30 June 2003

(Turquoise Journal Excerpt 1 - "Fiction")

Today, the year is halfway over. How is that possible when it feels like I've lived ten years in the last six months, yet feel they were all too short? Or, a day contains so much it's even more confusing that it passes by as it does? Regardless, I know I'll look back on these last months as some of the most monumentally life-changing ones in my life to come, when things make sense or make absolutely no fucking sense and it's all the same surreal blur of deja-vu drenched moments. Still, some things stick out so much it''s hard to believe I can handle them. Conversations with my dad, sitting in his car with the windows down and the summer air blowing through and smelling so delicious that I am simultaneously so upset that my mom can't be around to breathe it in, yet morbidly grateful she has allowed me to see those breaths I take in such a new and light, free way.

I've gained a perspective that feels so good.

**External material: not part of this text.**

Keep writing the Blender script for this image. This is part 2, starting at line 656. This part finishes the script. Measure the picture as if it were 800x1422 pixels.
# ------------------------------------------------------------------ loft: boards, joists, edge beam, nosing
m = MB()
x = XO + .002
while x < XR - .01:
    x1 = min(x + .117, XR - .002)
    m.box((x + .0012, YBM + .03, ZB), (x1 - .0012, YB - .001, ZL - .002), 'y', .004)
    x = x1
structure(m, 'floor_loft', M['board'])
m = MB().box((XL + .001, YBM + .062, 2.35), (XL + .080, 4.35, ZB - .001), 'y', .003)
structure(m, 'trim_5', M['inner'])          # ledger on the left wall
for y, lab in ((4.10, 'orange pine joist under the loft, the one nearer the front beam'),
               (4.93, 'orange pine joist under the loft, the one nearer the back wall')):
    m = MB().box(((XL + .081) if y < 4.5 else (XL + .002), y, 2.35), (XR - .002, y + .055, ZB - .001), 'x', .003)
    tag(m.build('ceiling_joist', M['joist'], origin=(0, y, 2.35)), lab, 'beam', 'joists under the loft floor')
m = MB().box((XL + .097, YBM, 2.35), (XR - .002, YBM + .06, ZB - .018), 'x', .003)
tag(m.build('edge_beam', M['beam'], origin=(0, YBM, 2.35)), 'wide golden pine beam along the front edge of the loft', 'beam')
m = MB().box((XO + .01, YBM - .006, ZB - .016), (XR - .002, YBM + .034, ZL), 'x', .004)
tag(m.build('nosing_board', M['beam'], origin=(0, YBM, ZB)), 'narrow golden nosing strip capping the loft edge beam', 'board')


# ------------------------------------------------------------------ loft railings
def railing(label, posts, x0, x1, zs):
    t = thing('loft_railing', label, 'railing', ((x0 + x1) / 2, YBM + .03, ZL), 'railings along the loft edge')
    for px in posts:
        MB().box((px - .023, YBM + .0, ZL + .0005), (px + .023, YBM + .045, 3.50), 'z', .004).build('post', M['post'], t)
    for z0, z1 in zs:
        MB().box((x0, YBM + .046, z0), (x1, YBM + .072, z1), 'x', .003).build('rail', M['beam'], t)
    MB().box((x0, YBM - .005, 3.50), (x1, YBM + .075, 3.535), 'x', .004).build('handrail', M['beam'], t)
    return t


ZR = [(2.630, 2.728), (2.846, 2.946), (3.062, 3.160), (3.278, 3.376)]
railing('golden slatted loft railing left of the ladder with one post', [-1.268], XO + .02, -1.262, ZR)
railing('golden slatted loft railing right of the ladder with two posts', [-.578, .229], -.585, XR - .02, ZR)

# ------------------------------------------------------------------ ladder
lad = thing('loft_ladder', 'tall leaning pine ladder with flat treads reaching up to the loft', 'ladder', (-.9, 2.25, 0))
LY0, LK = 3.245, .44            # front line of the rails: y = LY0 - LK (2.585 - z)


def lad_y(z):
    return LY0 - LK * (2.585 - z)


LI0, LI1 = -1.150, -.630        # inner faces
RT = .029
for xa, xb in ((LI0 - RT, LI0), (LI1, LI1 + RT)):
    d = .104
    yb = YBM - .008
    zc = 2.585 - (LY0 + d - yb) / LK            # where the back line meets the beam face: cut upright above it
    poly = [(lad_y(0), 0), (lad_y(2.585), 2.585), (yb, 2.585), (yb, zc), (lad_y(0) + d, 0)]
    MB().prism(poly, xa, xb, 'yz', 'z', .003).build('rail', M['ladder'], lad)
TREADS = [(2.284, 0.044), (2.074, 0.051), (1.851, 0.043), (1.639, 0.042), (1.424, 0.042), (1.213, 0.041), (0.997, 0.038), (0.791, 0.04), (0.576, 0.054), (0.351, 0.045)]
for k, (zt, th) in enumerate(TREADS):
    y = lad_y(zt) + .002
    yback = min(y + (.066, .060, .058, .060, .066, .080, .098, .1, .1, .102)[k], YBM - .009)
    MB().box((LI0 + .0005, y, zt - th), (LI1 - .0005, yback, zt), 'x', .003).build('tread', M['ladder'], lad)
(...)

It makes me more in touch with the things that matter most: being happy and enjoying my life. It trivializes so many things that used to get me down. It lessens stresses associated with "what if?" questions I have always asked myself. And, like I told my dad, it's not that I don't care, but I just don't care. If you want that sentence to make sense, it actually will if you let it. I care and don't care at the same time. It's not that it lessens my drive, or that I'm a defeatist, but it just means that because of all this, I've started practicing what I preach about the transience of things: letting go of the present sometimes because even that must pass. The future must pass just the same and, when we fall, we fall; then we fell, so now get up! Look around you and realize you're no longer on the ground unless you want to be. You're wherever you want to be, something I realized and scrawled in permanent red ink that day I took LSD for the first time, and now realize was an amazing revelation I am lucky to have had, regardless of what initiated it.

The strangest thing of all is how closely life resembles fiction nowadays, like things are a little too perfect and connected and related to you if you notice; how small the world is, how quickly time passes and things change. The author of this has embedded so many complex and elaborate twists and turns that keep bringing us back to truths over and over again. Things that many dismiss as "weird" or "coincidence" are happening more and more often, with spaces getting fewer between. Relationships beginning amidst the illusion of chaos we are hiding in. My eyes are closing- I'm too tired to continue. Just know I am happy and grateful, and somewhat amazed I can be.